Tuesday, September 27, 2016

Matrilocality … and Bullers 3a

Like father, like son—or so one might surmise from the next instance of Buller matrilocality that we will consider. Just as Peter D lived near or with his wife Sarah Siebert’s family after they married, so also their son Peter P lived with or near his wife Margaretha Epp’s family once they married.

The evidence for this is found in the Buller Family Record, where Aunts Sarah and Maria state that “in August 1936 the parents moved to Ontario, California. Mother had lived on the farm home near Lushton, Nebraska, for fifty-nine years, then in Ontario, California, until her death in 1951” (Peter P page). If by 1936 Margaretha had lived on the farm home for fifty-nine years, then she began living there in 1877—which is consistent with the fact that six-year-old Margaretha and most of her family immigrated to the U.S. in the summer of 1877 (arriving in Philadelphia aboard the S.S. Vaderland on 29 June 1877).

If Margaretha lived fifty-nine years on the Epp farm 4 miles east of Henderson—and, by implication, nowhere else—we can reasonably conclude that Peter P moved to that same farm when they married on 27 February 1890. As with Peter D, what we see is the textbook definition of matrilocality. That much is clear. What is less obvious is (1) why Peter P moved to his in-laws’ farm instead of staying with his own family and (2) why Margaretha, the eleventh child of Cornelius and Katharina Epp, had the opportunity to live on the family farm and eventually take possession of it. We will do our best to explore these questions fully yet carefully, without engaging in too much speculation.

Why did Peter P practice matrilocality?

It was relatively clear why Peter D lived with Sarah Siebert’s family a generation earlier: her family owned and farmed land; Peter D’s family did not. That was not the case with Peter P and Margaretha. Peter P’s father purchased 80 acres shortly after the family arrived in the Henderson area, and when Peter and Margaretha married he was in the process of homesteading an additional 80 acres adjoining the original plot. In other words, Peter P’s father Peter D did own land that would potentially be available for one of the children to buy and farm at some point.

Further complicating the picture is the fact that Peter P did eventually own (or so it seems) the entire 160 acres of the family farm. The 1916 plat map shown below clearly lists Peter Buller as owner of the northeast quarter of section 12 in the Farmers Valley Township in Hamilton County. Even if we are somehow misunderstanding who actually owned the property, one thing is clear: Peter P Buller (his father Peter D died in 1897) controlled and farmed the entire quarter.

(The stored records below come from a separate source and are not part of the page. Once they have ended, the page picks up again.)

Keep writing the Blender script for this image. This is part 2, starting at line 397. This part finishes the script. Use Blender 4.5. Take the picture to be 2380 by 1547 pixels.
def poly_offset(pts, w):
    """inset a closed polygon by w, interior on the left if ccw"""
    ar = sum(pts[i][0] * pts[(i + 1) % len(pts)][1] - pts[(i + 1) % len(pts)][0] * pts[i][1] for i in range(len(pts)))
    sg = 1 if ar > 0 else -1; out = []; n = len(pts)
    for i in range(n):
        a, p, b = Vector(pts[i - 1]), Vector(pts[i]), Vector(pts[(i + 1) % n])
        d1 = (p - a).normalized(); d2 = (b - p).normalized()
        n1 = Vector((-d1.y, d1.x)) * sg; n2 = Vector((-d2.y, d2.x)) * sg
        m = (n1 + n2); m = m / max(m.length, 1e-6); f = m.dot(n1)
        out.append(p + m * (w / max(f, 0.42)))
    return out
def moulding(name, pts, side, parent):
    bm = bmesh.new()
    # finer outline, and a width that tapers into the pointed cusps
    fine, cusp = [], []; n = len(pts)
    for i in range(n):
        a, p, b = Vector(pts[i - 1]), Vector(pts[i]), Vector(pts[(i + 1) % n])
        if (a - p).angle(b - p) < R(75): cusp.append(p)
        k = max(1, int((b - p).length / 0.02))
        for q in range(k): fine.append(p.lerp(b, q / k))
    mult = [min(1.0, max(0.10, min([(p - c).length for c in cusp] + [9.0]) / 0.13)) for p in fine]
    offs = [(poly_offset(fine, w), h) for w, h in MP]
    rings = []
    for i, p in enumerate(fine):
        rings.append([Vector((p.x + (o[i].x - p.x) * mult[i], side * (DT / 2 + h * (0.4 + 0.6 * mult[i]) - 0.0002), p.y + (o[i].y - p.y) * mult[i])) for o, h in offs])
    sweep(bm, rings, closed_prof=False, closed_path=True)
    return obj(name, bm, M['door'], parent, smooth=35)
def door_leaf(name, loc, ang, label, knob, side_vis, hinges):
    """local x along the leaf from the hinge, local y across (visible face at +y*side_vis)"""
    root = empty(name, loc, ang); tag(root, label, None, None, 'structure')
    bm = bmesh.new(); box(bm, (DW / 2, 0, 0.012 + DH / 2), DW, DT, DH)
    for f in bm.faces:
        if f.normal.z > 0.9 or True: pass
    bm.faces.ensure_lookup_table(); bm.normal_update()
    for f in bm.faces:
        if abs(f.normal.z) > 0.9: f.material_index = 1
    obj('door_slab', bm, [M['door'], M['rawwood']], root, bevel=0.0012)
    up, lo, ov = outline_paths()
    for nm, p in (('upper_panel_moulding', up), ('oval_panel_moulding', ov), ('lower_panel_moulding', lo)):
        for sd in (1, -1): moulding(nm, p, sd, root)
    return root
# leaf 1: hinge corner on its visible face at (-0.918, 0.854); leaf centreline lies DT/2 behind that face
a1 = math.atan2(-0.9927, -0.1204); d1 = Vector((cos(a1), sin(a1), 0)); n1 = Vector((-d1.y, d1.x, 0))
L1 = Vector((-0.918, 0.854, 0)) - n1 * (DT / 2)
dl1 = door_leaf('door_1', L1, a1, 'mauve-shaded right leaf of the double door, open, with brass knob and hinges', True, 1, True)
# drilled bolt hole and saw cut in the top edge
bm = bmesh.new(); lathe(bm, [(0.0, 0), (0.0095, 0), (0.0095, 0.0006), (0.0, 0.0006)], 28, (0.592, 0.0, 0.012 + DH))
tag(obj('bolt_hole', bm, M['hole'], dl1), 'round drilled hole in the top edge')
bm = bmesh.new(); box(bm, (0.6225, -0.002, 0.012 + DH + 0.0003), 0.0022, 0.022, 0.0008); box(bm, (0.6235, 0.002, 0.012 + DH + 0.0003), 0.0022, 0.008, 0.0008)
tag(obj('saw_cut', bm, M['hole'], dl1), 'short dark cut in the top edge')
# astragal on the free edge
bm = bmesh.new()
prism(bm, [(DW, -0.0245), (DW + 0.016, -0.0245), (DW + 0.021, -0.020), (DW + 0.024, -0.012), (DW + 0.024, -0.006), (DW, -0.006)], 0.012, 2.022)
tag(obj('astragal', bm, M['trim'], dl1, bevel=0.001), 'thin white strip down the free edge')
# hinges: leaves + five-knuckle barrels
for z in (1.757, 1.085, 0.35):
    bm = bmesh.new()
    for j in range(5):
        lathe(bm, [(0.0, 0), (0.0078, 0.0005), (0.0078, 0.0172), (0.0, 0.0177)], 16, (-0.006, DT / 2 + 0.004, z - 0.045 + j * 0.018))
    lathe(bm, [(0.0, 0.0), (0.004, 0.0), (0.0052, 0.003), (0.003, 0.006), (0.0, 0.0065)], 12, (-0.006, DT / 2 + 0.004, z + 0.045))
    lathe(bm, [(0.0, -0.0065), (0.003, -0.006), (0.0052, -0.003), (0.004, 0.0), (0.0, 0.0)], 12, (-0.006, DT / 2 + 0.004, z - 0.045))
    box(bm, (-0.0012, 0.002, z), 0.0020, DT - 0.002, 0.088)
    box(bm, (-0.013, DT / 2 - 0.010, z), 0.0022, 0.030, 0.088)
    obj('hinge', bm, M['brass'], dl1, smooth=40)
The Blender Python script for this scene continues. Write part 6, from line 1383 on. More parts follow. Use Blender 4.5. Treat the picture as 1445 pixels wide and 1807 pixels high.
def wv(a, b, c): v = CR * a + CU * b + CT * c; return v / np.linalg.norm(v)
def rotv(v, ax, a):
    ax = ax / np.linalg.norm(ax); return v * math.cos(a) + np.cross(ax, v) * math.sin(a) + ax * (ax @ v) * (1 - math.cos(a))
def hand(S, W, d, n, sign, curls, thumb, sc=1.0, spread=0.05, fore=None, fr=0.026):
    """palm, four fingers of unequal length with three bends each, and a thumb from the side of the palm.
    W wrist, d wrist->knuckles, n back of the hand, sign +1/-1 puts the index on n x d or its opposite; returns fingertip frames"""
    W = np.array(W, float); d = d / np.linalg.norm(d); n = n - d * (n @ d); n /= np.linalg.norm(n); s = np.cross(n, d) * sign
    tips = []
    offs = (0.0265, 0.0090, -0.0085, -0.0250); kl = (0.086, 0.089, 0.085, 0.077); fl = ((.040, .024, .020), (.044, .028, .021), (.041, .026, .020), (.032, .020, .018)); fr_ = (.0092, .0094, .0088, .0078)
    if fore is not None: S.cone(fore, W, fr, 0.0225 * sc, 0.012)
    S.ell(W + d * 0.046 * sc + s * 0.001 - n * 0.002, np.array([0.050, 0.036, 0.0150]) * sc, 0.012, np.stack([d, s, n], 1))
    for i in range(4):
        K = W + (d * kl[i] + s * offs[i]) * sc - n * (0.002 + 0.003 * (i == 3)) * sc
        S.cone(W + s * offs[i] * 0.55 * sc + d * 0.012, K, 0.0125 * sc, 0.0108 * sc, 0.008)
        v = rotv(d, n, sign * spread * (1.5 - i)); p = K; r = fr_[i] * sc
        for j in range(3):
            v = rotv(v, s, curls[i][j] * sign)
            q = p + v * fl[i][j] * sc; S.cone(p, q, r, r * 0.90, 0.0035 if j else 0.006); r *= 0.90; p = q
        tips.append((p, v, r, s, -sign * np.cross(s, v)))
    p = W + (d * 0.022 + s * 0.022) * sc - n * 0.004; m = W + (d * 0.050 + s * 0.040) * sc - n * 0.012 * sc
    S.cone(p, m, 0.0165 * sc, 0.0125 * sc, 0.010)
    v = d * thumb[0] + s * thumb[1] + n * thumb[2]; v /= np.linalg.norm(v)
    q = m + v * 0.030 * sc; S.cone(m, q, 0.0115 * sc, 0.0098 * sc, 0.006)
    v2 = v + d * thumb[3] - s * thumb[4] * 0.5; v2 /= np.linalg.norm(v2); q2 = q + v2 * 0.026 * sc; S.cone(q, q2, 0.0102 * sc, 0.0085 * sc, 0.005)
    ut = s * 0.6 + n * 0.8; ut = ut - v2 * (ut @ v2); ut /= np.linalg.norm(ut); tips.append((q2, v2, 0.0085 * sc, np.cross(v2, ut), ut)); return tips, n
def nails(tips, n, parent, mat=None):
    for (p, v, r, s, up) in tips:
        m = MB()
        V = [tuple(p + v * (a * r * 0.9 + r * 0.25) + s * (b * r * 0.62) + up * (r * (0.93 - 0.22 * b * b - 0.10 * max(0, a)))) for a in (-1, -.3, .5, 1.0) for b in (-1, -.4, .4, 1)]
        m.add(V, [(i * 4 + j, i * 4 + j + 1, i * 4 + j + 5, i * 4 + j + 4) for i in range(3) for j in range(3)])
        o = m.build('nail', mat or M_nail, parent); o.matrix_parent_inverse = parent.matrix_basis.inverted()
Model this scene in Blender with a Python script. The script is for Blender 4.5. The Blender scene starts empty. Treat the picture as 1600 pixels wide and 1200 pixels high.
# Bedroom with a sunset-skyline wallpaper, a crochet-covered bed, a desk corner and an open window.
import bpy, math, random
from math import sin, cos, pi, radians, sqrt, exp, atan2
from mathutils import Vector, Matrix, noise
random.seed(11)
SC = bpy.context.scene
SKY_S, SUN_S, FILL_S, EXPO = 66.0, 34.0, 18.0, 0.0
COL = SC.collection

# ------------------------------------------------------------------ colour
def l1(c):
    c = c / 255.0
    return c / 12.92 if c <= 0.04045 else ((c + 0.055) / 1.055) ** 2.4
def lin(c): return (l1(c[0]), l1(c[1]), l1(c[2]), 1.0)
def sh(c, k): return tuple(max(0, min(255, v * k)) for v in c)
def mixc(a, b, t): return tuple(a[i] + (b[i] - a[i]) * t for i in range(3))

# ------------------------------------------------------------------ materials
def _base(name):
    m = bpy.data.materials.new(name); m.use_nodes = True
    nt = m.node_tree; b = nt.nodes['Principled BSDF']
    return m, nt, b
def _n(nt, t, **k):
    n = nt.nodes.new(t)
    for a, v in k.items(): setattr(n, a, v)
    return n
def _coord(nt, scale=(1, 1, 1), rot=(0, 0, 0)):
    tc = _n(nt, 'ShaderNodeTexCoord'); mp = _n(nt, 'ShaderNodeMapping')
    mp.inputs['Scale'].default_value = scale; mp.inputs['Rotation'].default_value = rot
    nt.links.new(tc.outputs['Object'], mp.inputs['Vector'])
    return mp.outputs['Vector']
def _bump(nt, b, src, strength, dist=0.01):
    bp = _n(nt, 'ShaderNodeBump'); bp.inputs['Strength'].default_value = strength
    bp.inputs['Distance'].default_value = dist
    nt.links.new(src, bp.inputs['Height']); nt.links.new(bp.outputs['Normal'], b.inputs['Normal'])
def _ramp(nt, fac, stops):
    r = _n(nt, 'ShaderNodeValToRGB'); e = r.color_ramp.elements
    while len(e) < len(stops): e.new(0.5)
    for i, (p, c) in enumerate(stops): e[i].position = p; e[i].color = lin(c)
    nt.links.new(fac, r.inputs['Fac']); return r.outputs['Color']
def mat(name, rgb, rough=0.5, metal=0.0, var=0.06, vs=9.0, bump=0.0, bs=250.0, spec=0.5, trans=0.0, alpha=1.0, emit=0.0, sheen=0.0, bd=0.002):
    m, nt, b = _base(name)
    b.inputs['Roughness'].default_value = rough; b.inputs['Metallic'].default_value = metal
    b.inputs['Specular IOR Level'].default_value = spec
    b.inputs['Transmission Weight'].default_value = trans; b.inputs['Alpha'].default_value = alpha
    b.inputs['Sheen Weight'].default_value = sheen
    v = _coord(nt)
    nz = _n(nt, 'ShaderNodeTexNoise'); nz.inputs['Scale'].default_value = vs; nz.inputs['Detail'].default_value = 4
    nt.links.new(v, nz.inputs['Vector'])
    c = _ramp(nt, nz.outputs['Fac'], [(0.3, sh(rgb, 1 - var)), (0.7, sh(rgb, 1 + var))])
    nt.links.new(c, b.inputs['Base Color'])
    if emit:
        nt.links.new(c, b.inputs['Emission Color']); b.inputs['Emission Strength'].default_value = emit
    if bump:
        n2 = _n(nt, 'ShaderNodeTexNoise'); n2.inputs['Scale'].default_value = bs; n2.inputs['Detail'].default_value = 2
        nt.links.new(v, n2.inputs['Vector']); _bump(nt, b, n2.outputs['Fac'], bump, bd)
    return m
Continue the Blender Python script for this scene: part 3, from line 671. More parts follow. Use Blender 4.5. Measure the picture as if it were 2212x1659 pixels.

The point of highlighting this in this context is simple: Peter P clearly had the opportunity later to acquire the family farm, so why did he move to Margaretha’s family farm when they were married? That part of the question we may never know. Perhaps the couple felt that their chances of acquiring the Buller farm were slim (there were nine other living children in the family, and Peter had an older brother Johann) and they chose to follow a more promising course (the Epp farm). We should recall that Peter D was only forty-five when Peter P and Margaretha married, and no one could have known that he would die a mere seven years later. Whatever led Peter P and Margaretha to choose her family farm over his, we do know that they moved there when they married and lived there until they moved to California forty-six years later.

The question of why Margaretha, the eleventh child of Cornelius and Katharina Epp, alone of all her siblings, or so it seems, had the opportunity to live on the family farm and eventually take possession of it is another intriguing question. This will require us to explore Margaretha’s family history a bit, which we will do in a subsequent post. Suffice it to say for now that Peter P and Margaretha Epp, like Peter D and Sarah Siebert, practiced matrilocality, perhaps for essentially the same reason: to ensure access to farmland that would support their families in the years to come.